[Data listing]
##############################

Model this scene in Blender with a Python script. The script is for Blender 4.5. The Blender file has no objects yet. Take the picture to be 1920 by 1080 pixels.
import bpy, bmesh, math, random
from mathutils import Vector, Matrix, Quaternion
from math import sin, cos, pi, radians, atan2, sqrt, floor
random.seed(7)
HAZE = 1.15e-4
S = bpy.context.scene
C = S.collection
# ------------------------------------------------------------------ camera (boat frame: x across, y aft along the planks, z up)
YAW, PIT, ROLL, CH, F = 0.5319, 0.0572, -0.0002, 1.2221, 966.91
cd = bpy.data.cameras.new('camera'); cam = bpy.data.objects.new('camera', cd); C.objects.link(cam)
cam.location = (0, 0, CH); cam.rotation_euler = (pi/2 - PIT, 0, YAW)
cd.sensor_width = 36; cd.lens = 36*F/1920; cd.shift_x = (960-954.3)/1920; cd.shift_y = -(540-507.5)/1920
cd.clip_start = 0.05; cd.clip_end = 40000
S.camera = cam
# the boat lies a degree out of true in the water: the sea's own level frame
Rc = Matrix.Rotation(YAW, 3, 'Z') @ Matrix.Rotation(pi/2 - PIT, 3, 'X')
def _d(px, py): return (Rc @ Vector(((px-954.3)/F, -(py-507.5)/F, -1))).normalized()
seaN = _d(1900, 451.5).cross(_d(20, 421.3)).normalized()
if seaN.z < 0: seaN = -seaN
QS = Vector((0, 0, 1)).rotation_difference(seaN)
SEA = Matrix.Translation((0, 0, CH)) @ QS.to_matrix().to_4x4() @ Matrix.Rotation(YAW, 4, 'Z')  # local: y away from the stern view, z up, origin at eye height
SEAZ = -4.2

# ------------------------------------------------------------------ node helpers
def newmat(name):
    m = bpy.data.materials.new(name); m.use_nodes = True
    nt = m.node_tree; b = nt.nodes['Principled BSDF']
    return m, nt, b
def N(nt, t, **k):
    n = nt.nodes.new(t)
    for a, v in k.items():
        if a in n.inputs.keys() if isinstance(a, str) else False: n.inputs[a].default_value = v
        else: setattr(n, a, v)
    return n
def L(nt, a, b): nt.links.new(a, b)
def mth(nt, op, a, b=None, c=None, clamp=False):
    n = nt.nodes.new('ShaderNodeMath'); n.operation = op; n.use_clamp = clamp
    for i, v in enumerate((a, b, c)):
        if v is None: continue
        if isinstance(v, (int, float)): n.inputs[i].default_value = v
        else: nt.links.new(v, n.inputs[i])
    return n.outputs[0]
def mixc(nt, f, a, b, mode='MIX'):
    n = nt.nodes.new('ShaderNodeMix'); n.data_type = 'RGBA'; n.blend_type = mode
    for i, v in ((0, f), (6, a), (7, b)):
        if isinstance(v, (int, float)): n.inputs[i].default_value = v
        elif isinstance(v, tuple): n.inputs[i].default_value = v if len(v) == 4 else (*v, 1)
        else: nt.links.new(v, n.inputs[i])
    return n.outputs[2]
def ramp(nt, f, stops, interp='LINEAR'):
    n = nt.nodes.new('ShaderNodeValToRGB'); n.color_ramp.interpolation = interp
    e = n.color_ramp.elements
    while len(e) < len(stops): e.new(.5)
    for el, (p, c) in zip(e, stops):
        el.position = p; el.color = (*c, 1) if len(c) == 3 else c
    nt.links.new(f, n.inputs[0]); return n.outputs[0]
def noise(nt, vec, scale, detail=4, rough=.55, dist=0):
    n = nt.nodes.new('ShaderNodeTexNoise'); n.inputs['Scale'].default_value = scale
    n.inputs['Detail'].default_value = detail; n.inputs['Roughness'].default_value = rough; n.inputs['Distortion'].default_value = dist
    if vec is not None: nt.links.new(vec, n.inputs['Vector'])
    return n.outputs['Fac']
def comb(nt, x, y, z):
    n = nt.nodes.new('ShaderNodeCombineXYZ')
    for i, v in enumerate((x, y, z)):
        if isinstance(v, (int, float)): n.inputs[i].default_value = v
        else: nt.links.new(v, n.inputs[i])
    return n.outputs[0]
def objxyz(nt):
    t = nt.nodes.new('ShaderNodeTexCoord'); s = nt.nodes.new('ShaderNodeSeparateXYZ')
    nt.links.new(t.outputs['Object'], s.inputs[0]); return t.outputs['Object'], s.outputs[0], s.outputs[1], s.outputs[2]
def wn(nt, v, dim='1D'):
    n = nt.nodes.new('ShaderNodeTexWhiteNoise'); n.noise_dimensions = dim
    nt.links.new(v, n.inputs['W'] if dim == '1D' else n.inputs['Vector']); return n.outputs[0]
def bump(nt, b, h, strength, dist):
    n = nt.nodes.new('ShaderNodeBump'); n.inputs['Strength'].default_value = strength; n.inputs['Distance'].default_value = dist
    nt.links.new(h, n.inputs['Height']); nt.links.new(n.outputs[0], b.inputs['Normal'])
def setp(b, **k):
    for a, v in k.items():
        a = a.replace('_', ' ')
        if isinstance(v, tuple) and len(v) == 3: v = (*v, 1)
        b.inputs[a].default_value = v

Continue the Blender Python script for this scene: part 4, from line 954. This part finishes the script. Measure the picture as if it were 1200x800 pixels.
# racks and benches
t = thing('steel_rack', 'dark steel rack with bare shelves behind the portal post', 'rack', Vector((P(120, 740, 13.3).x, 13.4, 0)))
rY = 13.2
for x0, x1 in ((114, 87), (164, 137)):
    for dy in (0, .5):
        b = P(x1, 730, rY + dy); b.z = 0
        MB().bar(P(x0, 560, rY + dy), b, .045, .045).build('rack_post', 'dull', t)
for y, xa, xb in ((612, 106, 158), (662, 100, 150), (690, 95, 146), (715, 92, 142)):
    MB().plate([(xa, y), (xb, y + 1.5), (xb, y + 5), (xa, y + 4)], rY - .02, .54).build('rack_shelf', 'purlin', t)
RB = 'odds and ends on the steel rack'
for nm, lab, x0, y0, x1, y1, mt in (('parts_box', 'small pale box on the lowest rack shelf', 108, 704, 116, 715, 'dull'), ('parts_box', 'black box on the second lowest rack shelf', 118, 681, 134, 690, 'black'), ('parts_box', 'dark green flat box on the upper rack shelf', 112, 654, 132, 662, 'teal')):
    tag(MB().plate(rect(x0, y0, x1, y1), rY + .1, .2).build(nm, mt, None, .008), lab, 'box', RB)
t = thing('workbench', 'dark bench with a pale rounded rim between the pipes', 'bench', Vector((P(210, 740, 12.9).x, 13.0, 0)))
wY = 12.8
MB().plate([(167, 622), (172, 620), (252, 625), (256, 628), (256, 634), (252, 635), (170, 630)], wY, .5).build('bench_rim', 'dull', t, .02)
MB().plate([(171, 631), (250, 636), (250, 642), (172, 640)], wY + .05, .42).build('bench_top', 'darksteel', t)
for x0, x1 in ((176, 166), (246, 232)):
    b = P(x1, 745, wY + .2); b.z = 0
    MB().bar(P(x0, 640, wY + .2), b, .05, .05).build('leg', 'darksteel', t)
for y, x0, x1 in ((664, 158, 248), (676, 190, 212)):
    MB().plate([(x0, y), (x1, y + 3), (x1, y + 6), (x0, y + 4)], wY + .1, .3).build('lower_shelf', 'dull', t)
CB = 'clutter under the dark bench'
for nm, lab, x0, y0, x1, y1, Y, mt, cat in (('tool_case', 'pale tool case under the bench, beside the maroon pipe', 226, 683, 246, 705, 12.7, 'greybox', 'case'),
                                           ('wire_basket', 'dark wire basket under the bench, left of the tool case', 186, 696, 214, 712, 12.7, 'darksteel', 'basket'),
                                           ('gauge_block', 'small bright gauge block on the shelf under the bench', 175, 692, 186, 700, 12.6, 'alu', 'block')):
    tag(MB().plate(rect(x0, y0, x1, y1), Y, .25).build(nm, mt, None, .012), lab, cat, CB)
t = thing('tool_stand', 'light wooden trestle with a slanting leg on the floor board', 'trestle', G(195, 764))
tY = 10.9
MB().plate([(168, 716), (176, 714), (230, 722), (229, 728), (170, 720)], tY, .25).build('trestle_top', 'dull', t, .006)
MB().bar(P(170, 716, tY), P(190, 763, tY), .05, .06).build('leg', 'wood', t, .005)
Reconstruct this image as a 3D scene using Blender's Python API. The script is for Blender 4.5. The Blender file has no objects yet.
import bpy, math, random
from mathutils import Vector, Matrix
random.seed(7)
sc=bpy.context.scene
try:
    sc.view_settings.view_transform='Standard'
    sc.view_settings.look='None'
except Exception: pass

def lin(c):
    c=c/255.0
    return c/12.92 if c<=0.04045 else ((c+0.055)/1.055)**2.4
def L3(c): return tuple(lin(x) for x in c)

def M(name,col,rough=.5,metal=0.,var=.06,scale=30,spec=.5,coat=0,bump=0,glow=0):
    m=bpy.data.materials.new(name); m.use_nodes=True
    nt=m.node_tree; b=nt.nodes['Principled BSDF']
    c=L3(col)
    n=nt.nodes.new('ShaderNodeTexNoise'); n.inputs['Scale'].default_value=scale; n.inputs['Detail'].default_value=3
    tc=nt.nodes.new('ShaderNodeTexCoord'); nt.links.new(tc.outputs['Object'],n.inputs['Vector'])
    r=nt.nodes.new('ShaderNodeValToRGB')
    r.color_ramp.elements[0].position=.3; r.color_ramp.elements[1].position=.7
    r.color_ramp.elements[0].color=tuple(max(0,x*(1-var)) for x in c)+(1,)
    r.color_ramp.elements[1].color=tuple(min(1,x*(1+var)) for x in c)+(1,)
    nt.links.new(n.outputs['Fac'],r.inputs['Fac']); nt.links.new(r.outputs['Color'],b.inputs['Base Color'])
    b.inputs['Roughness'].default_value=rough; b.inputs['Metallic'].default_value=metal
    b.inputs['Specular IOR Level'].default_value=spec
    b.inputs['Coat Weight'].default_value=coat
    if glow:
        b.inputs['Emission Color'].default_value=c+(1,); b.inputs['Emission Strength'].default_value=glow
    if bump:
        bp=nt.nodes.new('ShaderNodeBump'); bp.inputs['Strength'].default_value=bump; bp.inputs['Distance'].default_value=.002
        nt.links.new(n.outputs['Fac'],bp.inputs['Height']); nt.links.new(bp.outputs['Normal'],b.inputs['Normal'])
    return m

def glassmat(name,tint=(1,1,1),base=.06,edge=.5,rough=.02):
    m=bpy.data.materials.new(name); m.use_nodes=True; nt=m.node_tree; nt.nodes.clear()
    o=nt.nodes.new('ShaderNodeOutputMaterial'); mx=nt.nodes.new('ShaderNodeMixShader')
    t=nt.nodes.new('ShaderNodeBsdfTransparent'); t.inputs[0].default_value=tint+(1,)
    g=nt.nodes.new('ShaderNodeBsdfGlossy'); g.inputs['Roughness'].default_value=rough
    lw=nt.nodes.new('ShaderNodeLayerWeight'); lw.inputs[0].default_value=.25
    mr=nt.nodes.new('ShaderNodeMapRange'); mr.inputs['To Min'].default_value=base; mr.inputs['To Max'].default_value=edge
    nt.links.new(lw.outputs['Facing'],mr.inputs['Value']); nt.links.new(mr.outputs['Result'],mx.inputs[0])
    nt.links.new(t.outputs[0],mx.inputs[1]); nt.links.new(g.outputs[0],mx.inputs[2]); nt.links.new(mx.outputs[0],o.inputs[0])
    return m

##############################

EXERCISE OBJECTIVE
Above are the records. Copy the lines beginning at the one that has "Reconstruct this image" and ending with the one that has "def L3(c): return tuple(lin(x) for x in c)", unchanged.

REPLY TO THE EXERCISE
Reconstruct this image as a 3D scene using Blender's Python API. The script is for Blender 4.5. The Blender file has no objects yet.
import bpy, math, random
from mathutils import Vector, Matrix
random.seed(7)
sc=bpy.context.scene
try:
    sc.view_settings.view_transform='Standard'
    sc.view_settings.look='None'
except Exception: pass

def lin(c):
    c=c/255.0
    return c/12.92 if c<=0.04045 else ((c+0.055)/1.055)**2.4
def L3(c): return tuple(lin(x) for x in c)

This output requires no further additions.